Este domingo fuimos testigos de un hecho histórico para la vida democrática de nuestro país: se celebró por primera vez una elección popular para ministras, magistrados y jueces. Un momento inédito, sin precedentes, que marca el inicio de una transformación profunda del sistema de justicia en México.
Por décadas, el Poder Judicial fue intocable. Ajeno, lejano, muchas veces cómplice del poder económico, de los intereses privados y del viejo régimen. Un espacio cerrado que no respondía a la ciudadanía, sino a los pactos de élite. Hoy, esa estructura comienza a resquebrajarse, porque el pueblo —ese al que tanto temen los de arriba— ha comenzado a decidir quién imparte justicia en su nombre.
Es absurdo, y francamente ofensivo, que algunos sectores de la oposición hayan calificado este proceso como una “farsa”. No es ninguna farsa que por primera vez las y los ciudadanos hayamos podido votar por quienes habrán de ocupar uno de los poderes más importantes del Estado. Lo que en realidad les incomoda es que ya no tienen el control absoluto de esos espacios, que ya no se negocian en lo oscurito las designaciones, que el pueblo tenga voz en donde antes solo reinaba el privilegio.
Llamar a no votar, como lo hicieron algunos partidos, no es una posición política: es una muestra de su desprecio por la democracia. Es una prueba más de que no les interesa fortalecer las instituciones, sino conservar sus privilegios. No quieren un Poder Judicial independiente, quieren uno sometido a sus intereses.
¿Y ahora qué sigue? Por supuesto, mejorar los mecanismos. Nadie dice que el proceso fue perfecto. Hace falta fortalecer la información, mejorar los filtros de evaluación y garantizar que quienes lleguen estén preparados y comprometidos con la justicia y el pueblo. Pero que no se confundan: eso no es excusa para negar el fondo del cambio. Este fue un paso necesario, valiente, y profundamente democrático.
El voto popular jamás será un error.

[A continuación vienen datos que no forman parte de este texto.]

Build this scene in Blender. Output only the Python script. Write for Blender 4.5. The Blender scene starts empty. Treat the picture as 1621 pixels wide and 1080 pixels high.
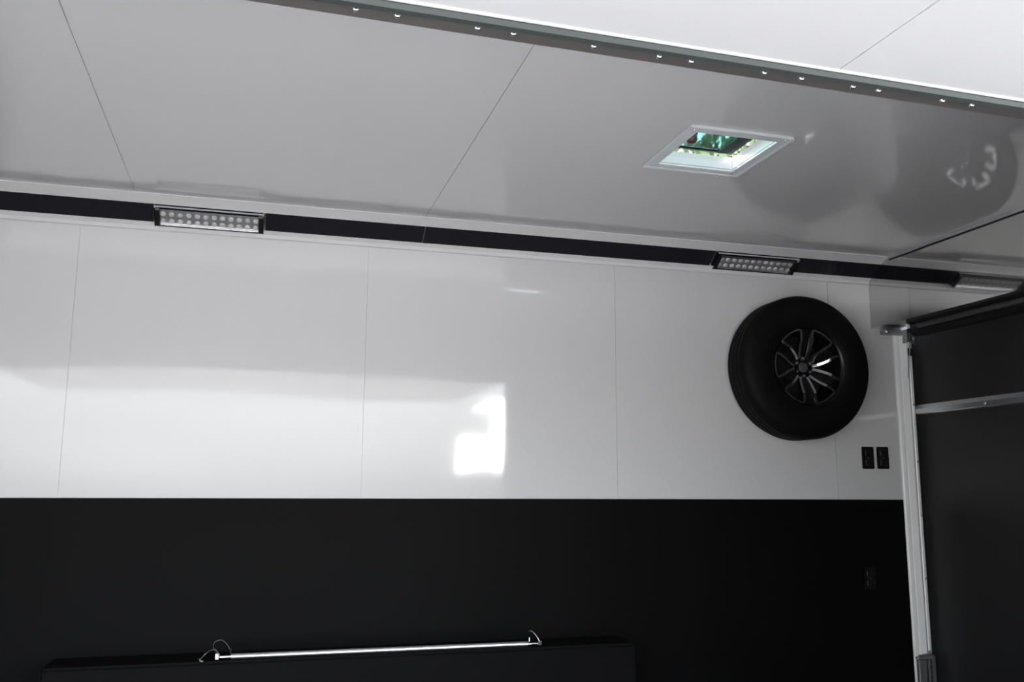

Al contrario: es la herramienta más poderosa para construir instituciones verdaderamente representativas. ¿Por qué podemos votar por quien preside el país, por quienes hacen las leyes, por quienes gobiernan nuestros estados y municipios… pero no por quienes deciden la vida, la libertad y el patrimonio de las personas desde el Poder Judicial? La resistencia a esto solo demuestra quiénes quieren seguir controlando todo desde la élite.

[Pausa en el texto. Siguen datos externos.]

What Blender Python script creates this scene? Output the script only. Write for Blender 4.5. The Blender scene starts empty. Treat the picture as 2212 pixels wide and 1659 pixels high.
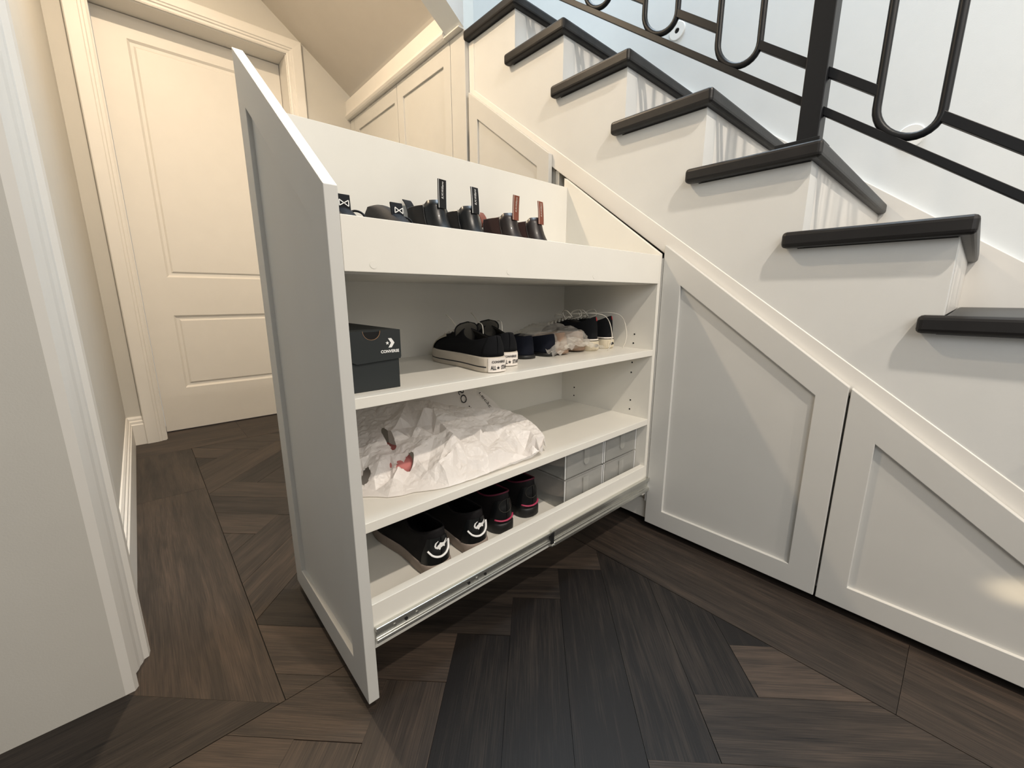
import bpy, bmesh, math, random
from math import sin, cos, pi, radians, sqrt, atan2
from mathutils import Vector, Matrix, noise
random.seed(7)
SC = bpy.context.scene
COL = SC.collection

# ------------------------------------------------------------------ camera
cd = bpy.data.cameras.new('camera'); cam = bpy.data.objects.new('camera', cd); COL.objects.link(cam)
cd.sensor_fit = 'HORIZONTAL'; cd.sensor_width = 36.0; cd.lens = 884.85/2212*36.0
cd.clip_start = 0.01; cd.clip_end = 60
cam.matrix_world = Matrix.Translation((0, 0, .75)) @ Matrix.Rotation(radians(48.065), 4, 'Z') @ Matrix.Rotation(radians(77.92), 4, 'X') @ Matrix.Rotation(radians(-.076), 4, 'Y')
SC.camera = cam
# ------------------------------------------------------------------ exposure, world, lights
SC.view_settings.view_transform = 'Standard'; SC.view_settings.look = 'None'
SC.view_settings.gamma = 1; SC.view_settings.use_curve_mapping = False
SC.view_settings.exposure = 0.0
w = bpy.data.worlds.new('world'); SC.world = w; w.use_nodes = True
w.node_tree.nodes['Background'].inputs[0].default_value = (1, .985, .95, 1)
w.node_tree.nodes['Background'].inputs[1].default_value = .38

def lamp(name, kind, loc, energy, color, size=.1, rot=None, spot=None, size_y=None):
    d = bpy.data.lights.new(name, kind); d.energy = energy; d.color = color
    if kind == 'AREA':
        d.size = size
        if size_y: d.shape = 'RECTANGLE'; d.size_y = size_y
    else: d.shadow_soft_size = size
    if kind == 'SPOT': d.spot_size = radians(spot[0]); d.spot_blend = spot[1]
    o = bpy.data.objects.new(name, d); COL.objects.link(o); o.location = loc
    if rot: o.rotation_euler = [radians(a) for a in rot]
    return o
def disk(name, loc, energy, color, size, rot=(0, 0, 0)):
    o = lamp(name, 'AREA', loc, energy, color, size, rot); o.data.shape = 'DISK'; return o
disk('ceiling_downlight_front', (.74, .55, 2.6), 40, (1, .89, .76), .07)
disk('warm_fill_overhead', (2.15, .60, 2.6), 28, (1, .88, .74), .07)  # added warm fill, brightens the rack fascia and risers
disk('ceiling_downlight_hall', (-1.72, .20, 2.52), 27, (1, .78, .54), .07)
lamp('stairwell_daylight', 'AREA', (-.9, 1.62, 4.3), 100, (.74, .88, 1.0), 1.6, (0, 0, 0), size_y=.9)
lamp('warm_fill_side', 'AREA', (2.6, .6, 2.1), 16, (1, .95, .88), 1.6, (0, 80, 8), size_y=1.6)  # added broad warm fill from the right, no window known there
lamp('stair_side_fill', 'AREA', (1.45, -.75, 1.75), 15, (.96, .98, 1.0), 1.0).rotation_euler = (Vector((-.3, 1.17, .8))-Vector((1.45, -.75, 1.75))).to_track_quat('-Z', 'Y').to_euler()  # added neutral fill aimed at the stair side, source invented
lamp('cupboard_patch_spot', 'SPOT', (1.0, .55, .45), 55, (1, .80, .52), .01, (0, 0, 0), (3.6, 1.0)).rotation_euler = (Vector((.158, 1.154, .208))-Vector((1.0, .55, .45))).to_track_quat('-Z', 'Y').to_euler()  # added narrow spot, imitates a warm reflected patch on the lowest cupboard

# ------------------------------------------------------------------ materials
def mat(name, col, rough=.5, metal=0, spec=.5, var=0.03, vscale=12, bump=0, bscale=200, coat=0, sheen=0, trans=0, alpha=1, emis=None):
    m = bpy.data.materials.new(name); m.use_nodes = True
    nt = m.node_tree; b = nt.nodes['Principled BSDF']
    b.inputs['Roughness'].default_value = rough; b.inputs['Metallic'].default_value = metal
    b.inputs['Specular IOR Level'].default_value = spec
    b.inputs['Coat Weight'].default_value = coat
    b.inputs['Sheen Weight'].default_value = sheen
    b.inputs['Alpha'].default_value = alpha
    if trans: b.inputs['Transmission Weight'].default_value = trans
    tc = nt.nodes.new('ShaderNodeTexCoord')
    nz = nt.nodes.new('ShaderNodeTexNoise'); nz.inputs['Scale'].default_value = vscale; nz.inputs['Detail'].default_value = 4
    nt.links.new(tc.outputs['Object'], nz.inputs['Vector'])
    mx = nt.nodes.new('ShaderNodeMix'); mx.data_type = 'RGBA'
    mx.inputs['A'].default_value = (*[c*(1-var) for c in col], 1); mx.inputs['B'].default_value = (*[min(1, c*(1+var)) for c in col], 1)
    nt.links.new(nz.outputs['Fac'], mx.inputs['Factor']); nt.links.new(mx.outputs['Result'], b.inputs['Base Color'])
    if bump:
        n2 = nt.nodes.new('ShaderNodeTexNoise'); n2.inputs['Scale'].default_value = bscale; n2.inputs['Detail'].default_value = 3
        nt.links.new(tc.outputs['Object'], n2.inputs['Vector'])
        bp = nt.nodes.new('ShaderNodeBump'); bp.inputs['Strength'].default_value = bump; bp.inputs['Distance'].default_value = .001
        nt.links.new(n2.outputs['Fac'], bp.inputs['Height']); nt.links.new(bp.outputs['Normal'], b.inputs['Normal'])
    return m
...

Esta elección judicial marca el inicio de una nueva etapa: la de la justicia con rostro de pueblo. La de la justicia que ya no responde a pactos de impunidad, sino al mandato de la ciudadanía. Y por eso hay que defenderla. Lo que pasó este domingo no fue un simple trámite: fue el primer acto de una democracia más profunda, más participativa, más legítima.
Sabemos que no basta con votar. Que la transformación del Poder Judicial no termina en las urnas. Habrá que vigilar, exigir, proponer, fortalecer. Pero por primera vez en nuestra historia, ese poder que parecía tan lejano empieza a rendir cuentas al pueblo. Y eso es un triunfo de la democracia.
Lo que sigue es consolidar este modelo. Asegurar que quienes fueron electos respondan al pueblo. Que trabajen con honestidad, con transparencia, con sensibilidad. Que nunca más un juez le dé la espalda a una víctima. Que nunca más un magistrado use la ley para proteger a un corrupto. Que la justicia deje de ser un privilegio y se convierta, por fin, en un derecho para todas y todos.
Desde el Congreso, desde las trincheras del territorio, desde el trabajo legislativo, seguiremos impulsando este cambio. Porque una justicia cercana al pueblo no es una utopía: es una necesidad urgente. Y porque la democracia no solo se defiende en el discurso, sino en la práctica, en las decisiones cotidianas, en las urnas, en el acompañamiento y en la vigilancia.
Este domingo México dio un paso que parecía impensable hace apenas unos años. Un paso que incomodó a quienes se creían dueños del país. Pero que llenó de esperanza a quienes, por generaciones, han esperado justicia.
¿Y ahora qué sigue? Seguir caminando. Seguir organizándonos. Seguir construyendo una democracia que no deje a nadie atrás. Porque el pueblo no solo tiene el derecho a elegir: tiene el deber de transformar. Y eso es exactamente lo que estamos haciendo.